** EXERCISE AIM **
How many lines in the records below hold the string "script"? Answer with the number alone.

** DATA PROVIDED **
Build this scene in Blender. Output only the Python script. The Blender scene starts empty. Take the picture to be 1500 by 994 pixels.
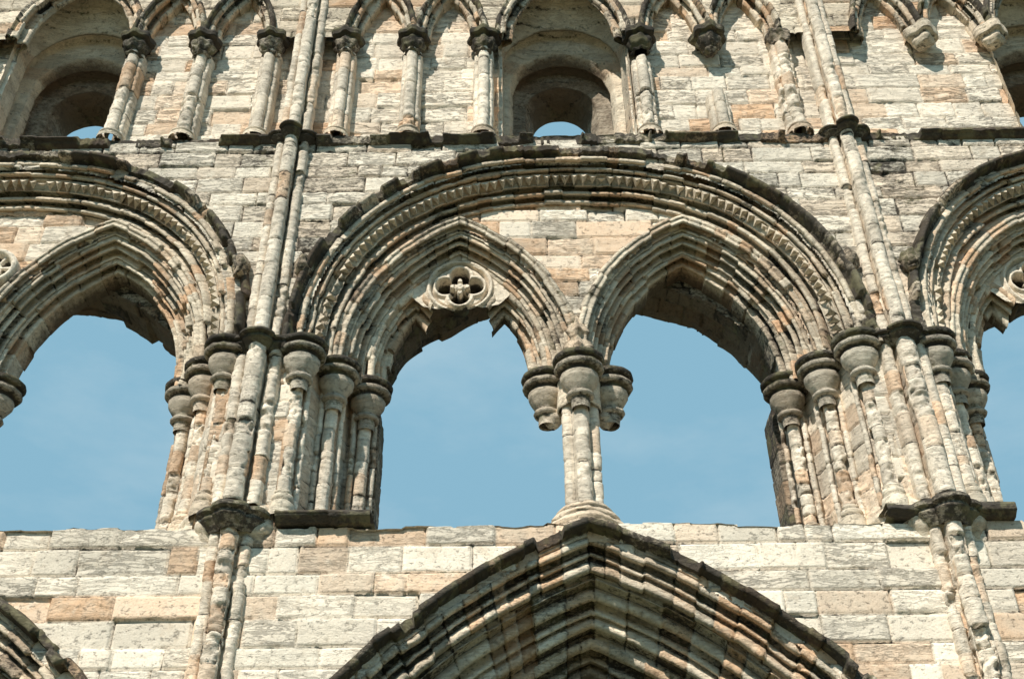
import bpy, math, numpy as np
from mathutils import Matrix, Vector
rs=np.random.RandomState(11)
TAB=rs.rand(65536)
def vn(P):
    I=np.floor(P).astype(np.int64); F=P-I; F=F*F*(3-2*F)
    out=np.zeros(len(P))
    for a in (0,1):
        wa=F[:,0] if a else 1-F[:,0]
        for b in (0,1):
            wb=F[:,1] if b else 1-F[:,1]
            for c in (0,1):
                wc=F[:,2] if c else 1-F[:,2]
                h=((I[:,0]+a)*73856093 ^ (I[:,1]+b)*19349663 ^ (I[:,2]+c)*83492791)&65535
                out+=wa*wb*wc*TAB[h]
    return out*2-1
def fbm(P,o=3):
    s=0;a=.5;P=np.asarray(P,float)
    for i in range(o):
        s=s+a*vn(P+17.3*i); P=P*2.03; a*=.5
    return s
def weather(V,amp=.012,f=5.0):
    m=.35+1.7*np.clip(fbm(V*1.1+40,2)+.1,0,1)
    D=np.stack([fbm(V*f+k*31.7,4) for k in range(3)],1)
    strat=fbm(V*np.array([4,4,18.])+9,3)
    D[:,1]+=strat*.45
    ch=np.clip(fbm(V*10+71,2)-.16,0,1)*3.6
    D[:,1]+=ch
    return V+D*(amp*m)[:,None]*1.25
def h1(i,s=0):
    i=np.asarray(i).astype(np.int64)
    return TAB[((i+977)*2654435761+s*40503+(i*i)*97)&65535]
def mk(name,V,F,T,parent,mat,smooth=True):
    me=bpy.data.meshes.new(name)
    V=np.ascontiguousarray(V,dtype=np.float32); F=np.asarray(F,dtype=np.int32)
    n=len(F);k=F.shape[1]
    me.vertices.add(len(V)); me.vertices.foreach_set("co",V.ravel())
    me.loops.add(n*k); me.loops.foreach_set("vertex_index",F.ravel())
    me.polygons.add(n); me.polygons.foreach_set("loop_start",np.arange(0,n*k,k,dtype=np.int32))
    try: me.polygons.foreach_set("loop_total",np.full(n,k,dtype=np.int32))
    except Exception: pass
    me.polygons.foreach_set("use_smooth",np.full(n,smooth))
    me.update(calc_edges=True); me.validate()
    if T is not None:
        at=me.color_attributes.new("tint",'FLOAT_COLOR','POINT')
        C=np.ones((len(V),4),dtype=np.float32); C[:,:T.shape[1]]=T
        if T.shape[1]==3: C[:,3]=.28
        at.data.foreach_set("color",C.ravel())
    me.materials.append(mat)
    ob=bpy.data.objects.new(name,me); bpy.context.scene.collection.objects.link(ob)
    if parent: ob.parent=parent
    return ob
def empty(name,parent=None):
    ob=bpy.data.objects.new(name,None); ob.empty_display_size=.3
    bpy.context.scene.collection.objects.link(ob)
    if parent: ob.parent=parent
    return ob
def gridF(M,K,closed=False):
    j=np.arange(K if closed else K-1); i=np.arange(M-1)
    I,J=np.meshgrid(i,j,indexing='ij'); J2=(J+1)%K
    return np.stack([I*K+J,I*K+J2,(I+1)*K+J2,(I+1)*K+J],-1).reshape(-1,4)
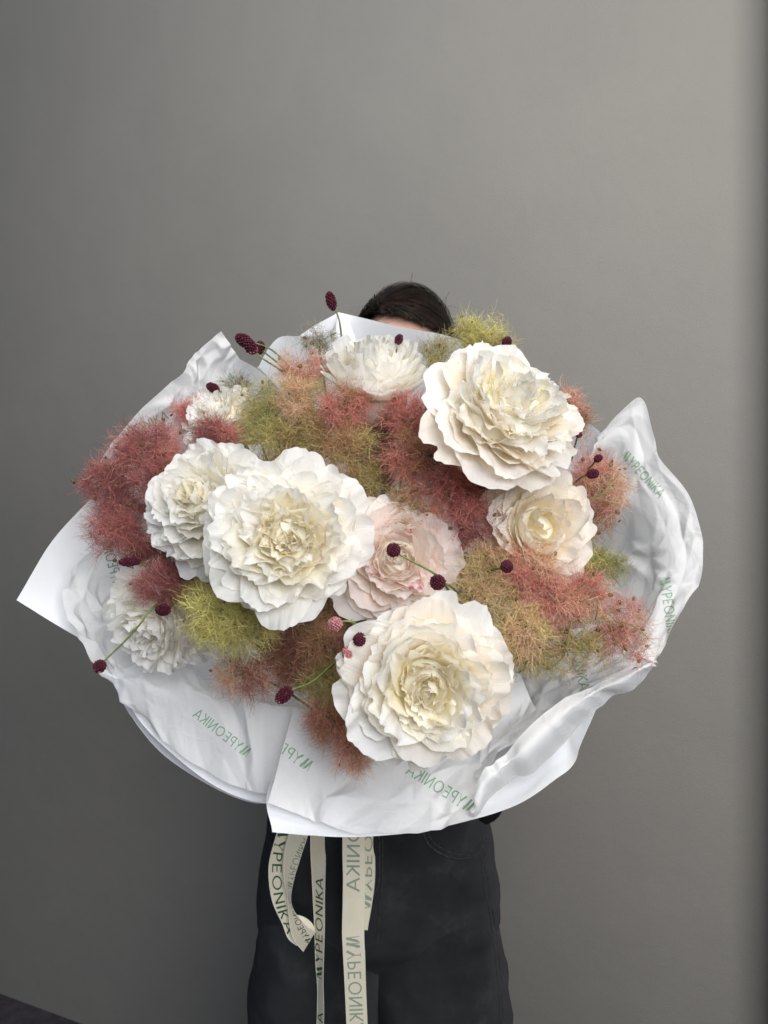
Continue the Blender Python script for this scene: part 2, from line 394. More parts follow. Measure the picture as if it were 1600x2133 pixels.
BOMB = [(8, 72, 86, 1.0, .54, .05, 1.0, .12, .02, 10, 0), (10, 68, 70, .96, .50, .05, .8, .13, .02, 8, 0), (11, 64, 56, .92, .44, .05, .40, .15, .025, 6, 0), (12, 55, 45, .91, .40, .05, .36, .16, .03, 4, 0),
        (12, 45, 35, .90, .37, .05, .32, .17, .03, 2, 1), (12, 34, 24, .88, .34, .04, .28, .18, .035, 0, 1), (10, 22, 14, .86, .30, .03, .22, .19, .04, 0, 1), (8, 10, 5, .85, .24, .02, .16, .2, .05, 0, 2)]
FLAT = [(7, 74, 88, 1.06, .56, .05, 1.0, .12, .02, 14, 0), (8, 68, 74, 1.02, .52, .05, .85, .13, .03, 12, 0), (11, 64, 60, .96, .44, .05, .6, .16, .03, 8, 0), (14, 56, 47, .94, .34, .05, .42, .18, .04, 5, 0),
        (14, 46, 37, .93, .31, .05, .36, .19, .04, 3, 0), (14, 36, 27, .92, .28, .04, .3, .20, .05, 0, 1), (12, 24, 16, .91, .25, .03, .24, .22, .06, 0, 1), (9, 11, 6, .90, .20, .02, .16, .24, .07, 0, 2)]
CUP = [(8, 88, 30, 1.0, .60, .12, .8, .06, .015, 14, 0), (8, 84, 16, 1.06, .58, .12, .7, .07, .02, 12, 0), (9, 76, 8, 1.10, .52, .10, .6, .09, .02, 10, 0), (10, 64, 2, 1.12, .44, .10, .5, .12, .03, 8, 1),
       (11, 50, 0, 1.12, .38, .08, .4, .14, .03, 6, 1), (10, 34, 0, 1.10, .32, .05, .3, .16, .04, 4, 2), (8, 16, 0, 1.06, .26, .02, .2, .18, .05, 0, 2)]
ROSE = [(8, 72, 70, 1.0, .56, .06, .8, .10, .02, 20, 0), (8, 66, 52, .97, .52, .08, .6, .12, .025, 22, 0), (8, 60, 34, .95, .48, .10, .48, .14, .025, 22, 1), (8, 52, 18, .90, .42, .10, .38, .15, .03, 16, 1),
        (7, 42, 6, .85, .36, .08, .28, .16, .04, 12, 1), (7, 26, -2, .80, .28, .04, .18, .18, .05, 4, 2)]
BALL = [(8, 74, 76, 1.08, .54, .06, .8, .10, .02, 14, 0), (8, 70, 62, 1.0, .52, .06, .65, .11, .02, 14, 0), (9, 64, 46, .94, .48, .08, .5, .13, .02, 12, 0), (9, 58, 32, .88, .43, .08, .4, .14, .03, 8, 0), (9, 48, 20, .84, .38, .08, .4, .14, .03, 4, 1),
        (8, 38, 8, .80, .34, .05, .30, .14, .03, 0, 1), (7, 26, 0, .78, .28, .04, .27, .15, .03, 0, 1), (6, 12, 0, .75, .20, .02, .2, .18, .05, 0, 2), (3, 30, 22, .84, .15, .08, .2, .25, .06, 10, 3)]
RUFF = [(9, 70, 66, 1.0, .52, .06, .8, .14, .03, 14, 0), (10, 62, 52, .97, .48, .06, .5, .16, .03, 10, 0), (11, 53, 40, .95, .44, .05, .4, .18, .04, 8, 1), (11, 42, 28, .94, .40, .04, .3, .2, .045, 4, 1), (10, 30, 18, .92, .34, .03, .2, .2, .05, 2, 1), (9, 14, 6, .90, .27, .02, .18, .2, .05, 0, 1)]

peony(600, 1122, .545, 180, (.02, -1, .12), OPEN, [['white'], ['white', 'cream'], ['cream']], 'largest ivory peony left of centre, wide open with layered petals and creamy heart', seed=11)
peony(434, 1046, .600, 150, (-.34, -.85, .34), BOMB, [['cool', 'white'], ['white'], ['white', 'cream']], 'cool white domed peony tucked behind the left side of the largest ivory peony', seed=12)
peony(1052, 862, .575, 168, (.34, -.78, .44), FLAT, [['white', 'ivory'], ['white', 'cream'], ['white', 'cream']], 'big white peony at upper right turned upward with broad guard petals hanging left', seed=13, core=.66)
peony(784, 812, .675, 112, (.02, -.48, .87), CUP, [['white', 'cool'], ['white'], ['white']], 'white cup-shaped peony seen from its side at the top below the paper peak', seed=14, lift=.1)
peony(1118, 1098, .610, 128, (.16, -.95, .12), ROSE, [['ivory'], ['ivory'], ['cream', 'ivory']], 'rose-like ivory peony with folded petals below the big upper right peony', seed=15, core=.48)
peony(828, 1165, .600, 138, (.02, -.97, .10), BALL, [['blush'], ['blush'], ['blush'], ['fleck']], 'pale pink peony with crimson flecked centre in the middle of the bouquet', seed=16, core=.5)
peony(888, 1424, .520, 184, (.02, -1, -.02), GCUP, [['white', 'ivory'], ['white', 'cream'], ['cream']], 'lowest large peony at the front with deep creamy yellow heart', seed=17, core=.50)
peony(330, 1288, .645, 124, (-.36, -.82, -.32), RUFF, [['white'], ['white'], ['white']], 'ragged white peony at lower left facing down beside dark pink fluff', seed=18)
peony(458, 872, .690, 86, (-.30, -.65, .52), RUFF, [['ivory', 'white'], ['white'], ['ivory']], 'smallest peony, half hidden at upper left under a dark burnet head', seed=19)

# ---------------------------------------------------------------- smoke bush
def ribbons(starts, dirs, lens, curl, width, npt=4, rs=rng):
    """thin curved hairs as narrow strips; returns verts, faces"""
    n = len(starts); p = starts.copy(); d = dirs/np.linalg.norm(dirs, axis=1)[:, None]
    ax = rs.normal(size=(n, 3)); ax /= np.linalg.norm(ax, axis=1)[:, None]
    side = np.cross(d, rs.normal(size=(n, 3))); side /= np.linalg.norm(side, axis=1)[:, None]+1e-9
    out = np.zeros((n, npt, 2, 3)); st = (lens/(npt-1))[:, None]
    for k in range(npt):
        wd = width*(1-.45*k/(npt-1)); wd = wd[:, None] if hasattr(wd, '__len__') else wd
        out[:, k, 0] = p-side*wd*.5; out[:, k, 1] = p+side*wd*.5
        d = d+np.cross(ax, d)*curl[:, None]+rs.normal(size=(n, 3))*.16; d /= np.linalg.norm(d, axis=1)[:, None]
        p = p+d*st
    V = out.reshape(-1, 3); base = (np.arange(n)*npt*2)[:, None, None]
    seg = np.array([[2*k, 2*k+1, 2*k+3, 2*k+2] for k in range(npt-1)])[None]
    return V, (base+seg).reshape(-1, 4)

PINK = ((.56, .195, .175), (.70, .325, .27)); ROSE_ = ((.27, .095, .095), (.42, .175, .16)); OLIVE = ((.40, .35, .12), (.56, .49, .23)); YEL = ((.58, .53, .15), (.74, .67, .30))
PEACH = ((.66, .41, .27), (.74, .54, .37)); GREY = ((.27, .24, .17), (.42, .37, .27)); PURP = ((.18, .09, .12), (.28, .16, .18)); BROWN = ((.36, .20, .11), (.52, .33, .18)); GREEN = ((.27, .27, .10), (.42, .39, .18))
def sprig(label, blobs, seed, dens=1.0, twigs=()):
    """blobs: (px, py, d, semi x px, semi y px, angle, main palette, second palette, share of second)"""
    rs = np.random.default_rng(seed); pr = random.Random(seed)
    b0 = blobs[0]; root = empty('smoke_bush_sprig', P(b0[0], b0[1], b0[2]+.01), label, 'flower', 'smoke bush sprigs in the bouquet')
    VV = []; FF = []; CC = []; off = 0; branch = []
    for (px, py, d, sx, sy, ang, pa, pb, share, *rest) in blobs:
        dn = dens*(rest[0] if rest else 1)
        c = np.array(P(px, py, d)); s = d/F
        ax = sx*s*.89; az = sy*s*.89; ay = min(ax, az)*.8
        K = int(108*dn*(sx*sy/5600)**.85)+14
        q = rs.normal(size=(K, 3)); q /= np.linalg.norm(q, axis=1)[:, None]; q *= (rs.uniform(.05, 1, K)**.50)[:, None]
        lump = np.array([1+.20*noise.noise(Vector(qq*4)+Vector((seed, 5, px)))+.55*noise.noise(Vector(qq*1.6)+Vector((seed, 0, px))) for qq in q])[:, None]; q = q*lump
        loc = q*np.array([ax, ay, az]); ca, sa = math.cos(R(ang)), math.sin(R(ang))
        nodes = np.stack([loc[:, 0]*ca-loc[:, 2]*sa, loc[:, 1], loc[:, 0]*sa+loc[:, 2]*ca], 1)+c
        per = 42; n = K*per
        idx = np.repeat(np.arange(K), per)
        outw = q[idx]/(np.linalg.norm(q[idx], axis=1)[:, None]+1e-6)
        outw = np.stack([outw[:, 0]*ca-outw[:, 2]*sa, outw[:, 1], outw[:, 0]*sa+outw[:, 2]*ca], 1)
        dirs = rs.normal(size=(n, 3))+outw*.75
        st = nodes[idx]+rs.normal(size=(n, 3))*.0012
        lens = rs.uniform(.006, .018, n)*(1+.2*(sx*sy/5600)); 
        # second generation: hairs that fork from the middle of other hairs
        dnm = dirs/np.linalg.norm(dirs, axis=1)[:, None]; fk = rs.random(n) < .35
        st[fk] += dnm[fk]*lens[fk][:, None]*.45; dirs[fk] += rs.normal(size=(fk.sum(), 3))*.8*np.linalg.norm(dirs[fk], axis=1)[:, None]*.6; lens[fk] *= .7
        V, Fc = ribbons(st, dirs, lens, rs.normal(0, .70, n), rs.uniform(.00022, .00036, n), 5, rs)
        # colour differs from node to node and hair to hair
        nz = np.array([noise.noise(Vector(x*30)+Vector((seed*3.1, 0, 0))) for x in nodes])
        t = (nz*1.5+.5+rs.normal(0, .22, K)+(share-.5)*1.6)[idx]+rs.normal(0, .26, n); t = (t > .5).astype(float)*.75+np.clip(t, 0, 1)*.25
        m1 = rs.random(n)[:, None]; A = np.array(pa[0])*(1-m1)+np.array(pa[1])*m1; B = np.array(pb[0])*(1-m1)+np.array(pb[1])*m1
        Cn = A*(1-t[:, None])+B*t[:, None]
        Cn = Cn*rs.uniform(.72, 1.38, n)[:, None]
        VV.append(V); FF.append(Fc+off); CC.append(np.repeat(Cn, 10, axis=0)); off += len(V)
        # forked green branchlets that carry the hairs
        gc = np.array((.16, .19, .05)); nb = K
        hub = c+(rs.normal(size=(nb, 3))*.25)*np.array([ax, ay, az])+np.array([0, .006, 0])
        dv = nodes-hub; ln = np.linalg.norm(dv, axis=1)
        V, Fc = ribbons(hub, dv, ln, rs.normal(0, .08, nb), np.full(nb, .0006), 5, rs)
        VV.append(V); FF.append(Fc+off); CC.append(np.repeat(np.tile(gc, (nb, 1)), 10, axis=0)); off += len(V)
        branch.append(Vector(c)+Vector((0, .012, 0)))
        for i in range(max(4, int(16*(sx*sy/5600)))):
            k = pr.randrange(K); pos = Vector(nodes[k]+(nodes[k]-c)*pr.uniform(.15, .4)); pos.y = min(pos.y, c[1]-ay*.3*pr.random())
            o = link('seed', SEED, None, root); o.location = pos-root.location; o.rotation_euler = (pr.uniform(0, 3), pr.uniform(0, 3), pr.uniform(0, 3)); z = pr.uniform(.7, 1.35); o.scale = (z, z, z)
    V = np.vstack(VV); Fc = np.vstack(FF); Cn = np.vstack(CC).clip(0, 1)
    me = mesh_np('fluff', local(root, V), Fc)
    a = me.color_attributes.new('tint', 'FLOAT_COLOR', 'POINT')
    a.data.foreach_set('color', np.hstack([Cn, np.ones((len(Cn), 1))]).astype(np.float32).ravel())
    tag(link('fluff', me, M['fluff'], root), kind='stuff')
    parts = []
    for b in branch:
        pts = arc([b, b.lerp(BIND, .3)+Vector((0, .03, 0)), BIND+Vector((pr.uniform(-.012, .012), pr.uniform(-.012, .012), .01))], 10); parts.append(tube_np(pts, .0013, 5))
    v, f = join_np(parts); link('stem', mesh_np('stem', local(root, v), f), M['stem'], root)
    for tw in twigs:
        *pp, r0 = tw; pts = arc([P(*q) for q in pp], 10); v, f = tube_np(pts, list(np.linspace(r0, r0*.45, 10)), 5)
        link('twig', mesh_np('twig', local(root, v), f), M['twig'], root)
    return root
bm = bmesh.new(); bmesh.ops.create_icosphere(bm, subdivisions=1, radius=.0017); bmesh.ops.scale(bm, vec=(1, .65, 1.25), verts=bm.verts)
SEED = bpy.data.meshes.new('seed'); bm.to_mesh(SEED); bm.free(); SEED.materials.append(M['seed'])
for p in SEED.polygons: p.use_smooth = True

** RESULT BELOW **
2